***** DATA EXCERPT

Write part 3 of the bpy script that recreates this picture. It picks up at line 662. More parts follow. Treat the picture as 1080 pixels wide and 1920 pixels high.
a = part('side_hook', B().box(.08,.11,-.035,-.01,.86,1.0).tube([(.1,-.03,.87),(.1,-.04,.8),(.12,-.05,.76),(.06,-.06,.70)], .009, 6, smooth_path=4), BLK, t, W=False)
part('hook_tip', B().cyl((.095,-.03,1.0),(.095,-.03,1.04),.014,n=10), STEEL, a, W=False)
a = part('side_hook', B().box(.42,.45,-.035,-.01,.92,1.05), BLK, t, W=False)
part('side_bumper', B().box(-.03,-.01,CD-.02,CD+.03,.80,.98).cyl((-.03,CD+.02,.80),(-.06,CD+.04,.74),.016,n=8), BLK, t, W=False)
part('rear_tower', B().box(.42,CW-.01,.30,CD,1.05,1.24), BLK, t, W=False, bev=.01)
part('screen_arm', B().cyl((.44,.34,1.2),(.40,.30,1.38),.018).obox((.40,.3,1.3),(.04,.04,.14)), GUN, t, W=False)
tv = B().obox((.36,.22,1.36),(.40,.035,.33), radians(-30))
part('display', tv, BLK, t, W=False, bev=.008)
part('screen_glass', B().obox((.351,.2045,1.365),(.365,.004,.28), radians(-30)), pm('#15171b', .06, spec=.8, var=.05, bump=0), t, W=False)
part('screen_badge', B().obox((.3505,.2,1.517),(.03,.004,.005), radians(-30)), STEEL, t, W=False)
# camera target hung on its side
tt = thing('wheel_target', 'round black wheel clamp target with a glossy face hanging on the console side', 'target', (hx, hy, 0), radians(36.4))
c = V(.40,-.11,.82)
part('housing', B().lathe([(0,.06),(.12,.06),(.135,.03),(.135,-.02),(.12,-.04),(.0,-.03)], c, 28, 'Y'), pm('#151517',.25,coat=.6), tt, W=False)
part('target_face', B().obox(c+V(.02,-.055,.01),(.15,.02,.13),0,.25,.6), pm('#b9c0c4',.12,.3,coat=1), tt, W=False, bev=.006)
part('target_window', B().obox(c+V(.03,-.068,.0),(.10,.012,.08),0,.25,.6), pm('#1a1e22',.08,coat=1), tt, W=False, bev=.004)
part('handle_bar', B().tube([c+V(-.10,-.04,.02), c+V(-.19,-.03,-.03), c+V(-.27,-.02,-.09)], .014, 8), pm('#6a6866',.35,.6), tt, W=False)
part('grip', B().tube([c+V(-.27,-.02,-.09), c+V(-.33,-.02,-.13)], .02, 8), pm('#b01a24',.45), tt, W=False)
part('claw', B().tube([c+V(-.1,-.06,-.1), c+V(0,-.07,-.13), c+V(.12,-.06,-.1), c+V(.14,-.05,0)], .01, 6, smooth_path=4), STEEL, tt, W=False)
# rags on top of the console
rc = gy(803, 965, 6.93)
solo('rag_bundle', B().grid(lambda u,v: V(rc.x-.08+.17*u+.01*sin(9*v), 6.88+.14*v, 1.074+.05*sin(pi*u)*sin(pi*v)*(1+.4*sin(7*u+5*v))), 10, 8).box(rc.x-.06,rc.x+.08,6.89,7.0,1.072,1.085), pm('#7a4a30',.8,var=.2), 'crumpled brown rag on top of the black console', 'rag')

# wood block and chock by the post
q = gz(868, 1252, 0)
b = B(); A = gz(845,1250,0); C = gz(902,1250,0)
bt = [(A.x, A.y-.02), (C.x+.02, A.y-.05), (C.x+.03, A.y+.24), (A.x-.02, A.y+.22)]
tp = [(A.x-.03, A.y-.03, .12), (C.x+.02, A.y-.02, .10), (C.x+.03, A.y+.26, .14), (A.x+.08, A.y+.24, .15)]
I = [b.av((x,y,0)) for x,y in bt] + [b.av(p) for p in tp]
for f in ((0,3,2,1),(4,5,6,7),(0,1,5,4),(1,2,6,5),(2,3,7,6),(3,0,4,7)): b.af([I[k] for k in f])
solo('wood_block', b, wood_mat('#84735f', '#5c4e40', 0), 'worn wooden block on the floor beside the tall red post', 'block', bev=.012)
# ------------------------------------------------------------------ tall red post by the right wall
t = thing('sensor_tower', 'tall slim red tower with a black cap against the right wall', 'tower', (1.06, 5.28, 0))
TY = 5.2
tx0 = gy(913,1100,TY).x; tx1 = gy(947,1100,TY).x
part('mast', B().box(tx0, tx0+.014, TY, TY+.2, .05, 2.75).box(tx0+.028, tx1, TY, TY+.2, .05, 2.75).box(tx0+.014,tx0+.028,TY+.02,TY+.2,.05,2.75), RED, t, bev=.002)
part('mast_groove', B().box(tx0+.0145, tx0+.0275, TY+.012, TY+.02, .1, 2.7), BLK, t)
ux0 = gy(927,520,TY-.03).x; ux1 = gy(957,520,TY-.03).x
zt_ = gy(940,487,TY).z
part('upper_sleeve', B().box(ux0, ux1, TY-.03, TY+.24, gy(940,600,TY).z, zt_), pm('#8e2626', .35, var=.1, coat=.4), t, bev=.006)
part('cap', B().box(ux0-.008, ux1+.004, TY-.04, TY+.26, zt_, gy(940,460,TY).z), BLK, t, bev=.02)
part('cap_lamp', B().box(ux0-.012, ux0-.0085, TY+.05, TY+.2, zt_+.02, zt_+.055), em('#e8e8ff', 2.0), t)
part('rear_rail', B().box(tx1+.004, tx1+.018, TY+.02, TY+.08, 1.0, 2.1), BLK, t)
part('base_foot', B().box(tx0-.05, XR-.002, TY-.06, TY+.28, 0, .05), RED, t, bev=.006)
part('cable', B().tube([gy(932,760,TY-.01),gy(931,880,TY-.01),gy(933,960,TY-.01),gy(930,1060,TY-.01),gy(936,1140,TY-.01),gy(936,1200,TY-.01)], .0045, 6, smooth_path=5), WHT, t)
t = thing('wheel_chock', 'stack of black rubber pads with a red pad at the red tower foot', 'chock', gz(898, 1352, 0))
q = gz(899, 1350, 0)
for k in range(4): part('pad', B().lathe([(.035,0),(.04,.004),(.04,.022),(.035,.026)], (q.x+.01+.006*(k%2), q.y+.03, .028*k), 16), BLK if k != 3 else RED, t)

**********

** GOAL OF THE EXERCISE **
Using the data above, repeat every line exactly.

** RESULT FOR THIS TASK **
Write part 3 of the bpy script that recreates this picture. It picks up at line 662. More parts follow. Treat the picture as 1080 pixels wide and 1920 pixels high.
a = part('side_hook', B().box(.08,.11,-.035,-.01,.86,1.0).tube([(.1,-.03,.87),(.1,-.04,.8),(.12,-.05,.76),(.06,-.06,.70)], .009, 6, smooth_path=4), BLK, t, W=False)
part('hook_tip', B().cyl((.095,-.03,1.0),(.095,-.03,1.04),.014,n=10), STEEL, a, W=False)
a = part('side_hook', B().box(.42,.45,-.035,-.01,.92,1.05), BLK, t, W=False)
part('side_bumper', B().box(-.03,-.01,CD-.02,CD+.03,.80,.98).cyl((-.03,CD+.02,.80),(-.06,CD+.04,.74),.016,n=8), BLK, t, W=False)
part('rear_tower', B().box(.42,CW-.01,.30,CD,1.05,1.24), BLK, t, W=False, bev=.01)
part('screen_arm', B().cyl((.44,.34,1.2),(.40,.30,1.38),.018).obox((.40,.3,1.3),(.04,.04,.14)), GUN, t, W=False)
tv = B().obox((.36,.22,1.36),(.40,.035,.33), radians(-30))
part('display', tv, BLK, t, W=False, bev=.008)
part('screen_glass', B().obox((.351,.2045,1.365),(.365,.004,.28), radians(-30)), pm('#15171b', .06, spec=.8, var=.05, bump=0), t, W=False)
part('screen_badge', B().obox((.3505,.2,1.517),(.03,.004,.005), radians(-30)), STEEL, t, W=False)
# camera target hung on its side
tt = thing('wheel_target', 'round black wheel clamp target with a glossy face hanging on the console side', 'target', (hx, hy, 0), radians(36.4))
c = V(.40,-.11,.82)
part('housing', B().lathe([(0,.06),(.12,.06),(.135,.03),(.135,-.02),(.12,-.04),(.0,-.03)], c, 28, 'Y'), pm('#151517',.25,coat=.6), tt, W=False)
part('target_face', B().obox(c+V(.02,-.055,.01),(.15,.02,.13),0,.25,.6), pm('#b9c0c4',.12,.3,coat=1), tt, W=False, bev=.006)
part('target_window', B().obox(c+V(.03,-.068,.0),(.10,.012,.08),0,.25,.6), pm('#1a1e22',.08,coat=1), tt, W=False, bev=.004)
part('handle_bar', B().tube([c+V(-.10,-.04,.02), c+V(-.19,-.03,-.03), c+V(-.27,-.02,-.09)], .014, 8), pm('#6a6866',.35,.6), tt, W=False)
part('grip', B().tube([c+V(-.27,-.02,-.09), c+V(-.33,-.02,-.13)], .02, 8), pm('#b01a24',.45), tt, W=False)
part('claw', B().tube([c+V(-.1,-.06,-.1), c+V(0,-.07,-.13), c+V(.12,-.06,-.1), c+V(.14,-.05,0)], .01, 6, smooth_path=4), STEEL, tt, W=False)
# rags on top of the console
rc = gy(803, 965, 6.93)
solo('rag_bundle', B().grid(lambda u,v: V(rc.x-.08+.17*u+.01*sin(9*v), 6.88+.14*v, 1.074+.05*sin(pi*u)*sin(pi*v)*(1+.4*sin(7*u+5*v))), 10, 8).box(rc.x-.06,rc.x+.08,6.89,7.0,1.072,1.085), pm('#7a4a30',.8,var=.2), 'crumpled brown rag on top of the black console', 'rag')

# wood block and chock by the post
q = gz(868, 1252, 0)
b = B(); A = gz(845,1250,0); C = gz(902,1250,0)
bt = [(A.x, A.y-.02), (C.x+.02, A.y-.05), (C.x+.03, A.y+.24), (A.x-.02, A.y+.22)]
tp = [(A.x-.03, A.y-.03, .12), (C.x+.02, A.y-.02, .10), (C.x+.03, A.y+.26, .14), (A.x+.08, A.y+.24, .15)]
I = [b.av((x,y,0)) for x,y in bt] + [b.av(p) for p in tp]
for f in ((0,3,2,1),(4,5,6,7),(0,1,5,4),(1,2,6,5),(2,3,7,6),(3,0,4,7)): b.af([I[k] for k in f])
solo('wood_block', b, wood_mat('#84735f', '#5c4e40', 0), 'worn wooden block on the floor beside the tall red post', 'block', bev=.012)
# ------------------------------------------------------------------ tall red post by the right wall
t = thing('sensor_tower', 'tall slim red tower with a black cap against the right wall', 'tower', (1.06, 5.28, 0))
TY = 5.2
tx0 = gy(913,1100,TY).x; tx1 = gy(947,1100,TY).x
part('mast', B().box(tx0, tx0+.014, TY, TY+.2, .05, 2.75).box(tx0+.028, tx1, TY, TY+.2, .05, 2.75).box(tx0+.014,tx0+.028,TY+.02,TY+.2,.05,2.75), RED, t, bev=.002)
part('mast_groove', B().box(tx0+.0145, tx0+.0275, TY+.012, TY+.02, .1, 2.7), BLK, t)
ux0 = gy(927,520,TY-.03).x; ux1 = gy(957,520,TY-.03).x
zt_ = gy(940,487,TY).z
part('upper_sleeve', B().box(ux0, ux1, TY-.03, TY+.24, gy(940,600,TY).z, zt_), pm('#8e2626', .35, var=.1, coat=.4), t, bev=.006)
part('cap', B().box(ux0-.008, ux1+.004, TY-.04, TY+.26, zt_, gy(940,460,TY).z), BLK, t, bev=.02)
part('cap_lamp', B().box(ux0-.012, ux0-.0085, TY+.05, TY+.2, zt_+.02, zt_+.055), em('#e8e8ff', 2.0), t)
part('rear_rail', B().box(tx1+.004, tx1+.018, TY+.02, TY+.08, 1.0, 2.1), BLK, t)
part('base_foot', B().box(tx0-.05, XR-.002, TY-.06, TY+.28, 0, .05), RED, t, bev=.006)
part('cable', B().tube([gy(932,760,TY-.01),gy(931,880,TY-.01),gy(933,960,TY-.01),gy(930,1060,TY-.01),gy(936,1140,TY-.01),gy(936,1200,TY-.01)], .0045, 6, smooth_path=5), WHT, t)
t = thing('wheel_chock', 'stack of black rubber pads with a red pad at the red tower foot', 'chock', gz(898, 1352, 0))
q = gz(899, 1350, 0)
for k in range(4): part('pad', B().lathe([(.035,0),(.04,.004),(.04,.022),(.035,.026)], (q.x+.01+.006*(k%2), q.y+.03, .028*k), 16), BLK if k != 3 else RED, t)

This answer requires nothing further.